This must be a dumb question, but I'm a new user and cannot find anything called "app-center" in any of the "bin" directories on my PATH including /usr/bin, /usr/sbin, or /snap/bin. And "snap find app-center" doesn't show it either. Running MATE 24.04 LTS".
Hi, @TimH and welcome to the Ubuntu MATE Community!
You should just be able to click on it from your menu. Which menu do you use? I use the Classic menu.
If you are not seeing it look under
system>preference>hardware>look and feel>main menu and make sure it is checked to show in your menu.
Then click on it and it should start.
If the doesn't do it you have a bigger problem.
Personally I don't use it. I prefer Synaptic which is a very powerful apt tool for software.
You may have to install it from the terminal.

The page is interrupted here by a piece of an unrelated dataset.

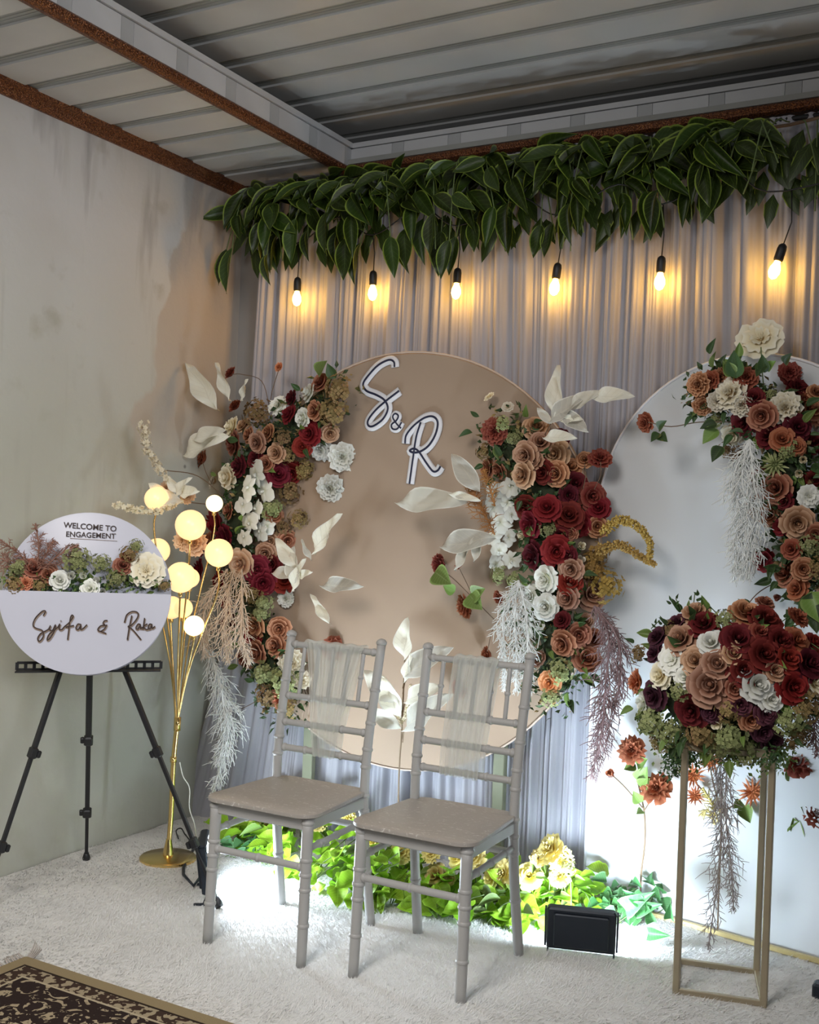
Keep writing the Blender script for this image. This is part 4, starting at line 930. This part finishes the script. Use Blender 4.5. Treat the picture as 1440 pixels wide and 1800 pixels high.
ch1 = make_chair('chiavari_chair', 'grey bamboo-style event chair at left, nearer the easel')
ch2 = copy_tree(ch1)
def setp(o, P_, rz): o.location = P_; o.rotation_euler = (0, 0, rz)
setp(ch1, (1.108, -1.014, 0), math.radians(1.5)); setp(ch2, (1.605, -.980, 0), math.radians(1.0)); ch2['label'] = 'grey bamboo-style event chair at right, overlapping the other chair'
def sash(label, base, x0, x1, xb0, xb1, seed, zb):
    t = thing('chair_sash', label, 'sash', base+Vector((0, .15, .8)), 'sheer sashes on the chairs'); b = MB(); RR = random.Random(seed); ph = RR.uniform(0, 6)
    def fn(u, s):
        z = .892-(.892-zb)*s; q = s**.75; xa = x0+(xb0-x0)*q; xe = x1+(xb1-x1)*q
        y = .195-.048+max(0, z-.62)*.17
        return Vector((xa+(xe-xa)*u, y-.017+.006*sin(26*u+ph)+.004*sin(53*u+1)-.004*s, z))+base
    b.grid(fn, 60, 14)
    def fn2(u, s):
        a_ = PI*s; return Vector((x0+(x1-x0)*u, .195-.048+.27*.17-.017*cos(a_)+.001, .880+.017*sin(a_)+.002*sin(26*u+ph)))+base
    b.grid(fn2, 40, 6)
    def fn3(u, s):
        z = .88-(.88-zb)*s; q = s**.75; return Vector((x0+.01+(xb0-x0)*q+((x1-x0)*(1-q)+(xb1-xb0)*q)*u*.96, .195-.048+max(0, z-.62)*.17+.017+.005*sin(30*u), z))+base
    b.grid(fn3, 50, 12)
    b.build('tulle', M_sash, t)
    return t
sash('sheer pale sash narrowing downwards on the left chair back', Vector((1.108, -1.014, 0)), -.115, .115, -.035, .05, 1, .535)
sash('sheer pale sash hanging almost straight on the right chair back', Vector((1.605, -.980, 0)), -.075, .075, -.085, .045, 2, .535)
# ------------------------------------------------------------------ easel and sign
en = Vector((.741, -.671, 0)); ee = Vector((.671, .741, 0)); EP = Vector((.50, -.80, 0))
fr = Vector((.794, -.972, 0)); fl = Vector((.235, -1.46, 0)); fb = Vector((.10, -.877, 0))
E_ = thing('easel', 'black folding metal tripod easel standing near the left wall', 'easel', (fr+fl+fb)/3)
en = (fr-fl).cross(Z).normalized(); ee = (fr-fl).normalized(); mid = (fr+fl)/2
if en.dot(CAM-mid) < 0: en = -en
PP = mid-en*.12
def ep(u, v, off=0): return atp(u, v, PP+en*off, en)
tl, tr_ = ep(108, 1172, 0), ep(217, 1172, 0)
def leg(a_, b_, n):
    b_ = b_+Z*.02; b = MB(); m1, m2 = a_.lerp(b_, .36), a_.lerp(b_, .74)
    b.bar(a_, m1, .021, .015, bev=.003); b.bar(m1, m2, .016, .012, bev=.002); b.bar(m2, b_, .012, .010, bev=.002)
    o = b.build('leg', M_black, E_, False)
    for m in (m1, m2):
        b = MB(); d = (b_-a_).normalized(); b.bar(m-d*.018, m+d*.018, .030, .024, bev=.004); x_ = d.cross(en).normalized(); b.bar(m-d*.012+x_*.02*n, m+d*.012+x_*.02*n, .014, .012, bev=.003); b.build('clamp', M_black, o, False)
    b = MB(); d = (b_-a_).normalized(); b.tube([b_-d*.03, b_-d*.01, b_+d*.004], [.009, .014, .014], 10); b.build('rubber_foot', M_black, o)
leg(tl, fl, -1); leg(tr_, fr, 1); mt = ep(158, 1172, -.03); leg(mt, fb, 1)
b = MB(); c0, c1_ = ep(30, 1171, .03), ep(283, 1169, .03); w_ = (c1_-c0).length; ax_ = ((c1_-c0).normalized(), en, Z)
for dz in (-.011, .011): b.box((c0+c1_)/2+Z*dz, (w_, .008, .008), ax=ax_)
for k in range(18):
    f = (k+.0)/17
    b.box(c0+(c1_-c0)*f, (.010 if .3 > f or f > .68 else .03, .008, .024), ax=ax_)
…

sudo apt-get install synaptic
I agree with Jim. Synaptic is excellent!
I wish I could change some of the GUI defaults, but I don't understand the coding languages and have not been able to identify where I could "tweak" the default window size and placement for
- repository update download window [A], and
- package download/update window [B].
If I could be so bold as to express my desires there, I wish the default window geometry for both [A] and [B] was
- width = 90% of display width
- height= 30% of display height
- centered on horizontal
- top edge at midpoint of display.
I also wish there was a button to single-click that would allow either
- copy the full terminal session text into buffer for pasting, or
- trigger a pop-up window for a "save-as" dialog with full filesystem traversing capabilities.
Ahh yes, there it is. But the menu is rather extensive and expecting new users to just jump right to it isn't realistic; the Release Notes and Help System should say where it is as well as what it is.
One other thing: App Center lists things like "Budgie Welcome Center", which is clearly not relevant to MATE users. How can I know if any other software is perhaps less obviously unsuitable for MATE?
Only by testing the software and surviving the experience. 'App Center' is a launcher for the snap-store
. It does not provide a curated list of applications for Ubuntu MATE.
Synaptic is well worth learning. In years past there was no app center or app boutique, you either learned to use synaptic or the terminal. I opted for synaptic because I am a lousy typist with poor memory for remembering on the terminal command and syntax.
It took me years to learn to cd. I would cd downloads and get folder or file doesn't exist. Finally it dawned on me it has to be cd Downloads, which seems weird because other than the User folders Linux almost never uses caps!
I know about synaptic (and I've been using some flavor of Linux/Unix almost daily now for nearly half a century).
I'm a bit surprised that a mature distro like MATE would foist its App Center off on snap, however, especially since by most accounts flatpak is a better platform. My previous distro was ElementaryOS, which does just that with its App Center.
I've installed flatpak via apt and added its default remote repository, but for some reason "flatpak search" isn't working though I can install things ... be nice it it were installed by default!
Ubuntu MATE used to provide flatpak
support out of the box. From Ubuntu MATE 22.04 release notes:
But then, a year later, something happened. From 23.04 release notes:
"snap" is the Canonical-endorsed "App Encapsulating" vehicle.
That is because it wanted to streamline the manpower/cost/complexity of such integration for the many Canonical-endorsed Ubuntu distro flavours. It also has to do with their assessment of the support for snap perceive by the players/drivers in the ecosystem (hardware/software developers).
As with any such Corporate-level decisions they are very hard to reverse once made, but ... "user revolts" have had an impact in the past (as seen with the Unity interface being supplanted by Gnome as Display Manager for the default distro).
If they don't come to your "ballpark", which is what happened with Unity, eventually ... you abandon that ballpark and go where the players/spectators are, hence Gnome.
Replacing one bad desktop with another bad desktop wasn't an improvement, which is why we are all on Ubuntu MATE!
Jim, I am with you 100% on that comment.
I did not say that I was on Gnome, only that the "ecosystem players" were trending towards that, which is why Canonical has bet the farm on it. Bad bet in my opinion ... at least for what I see at this time.
I have only one DM. No alternates are even installed on my machine. I had KDE on in parallel for a while about 6 years ago, but it just didn't behave per my instinctive expectations, so I purged it after futzing with it for about 6 months.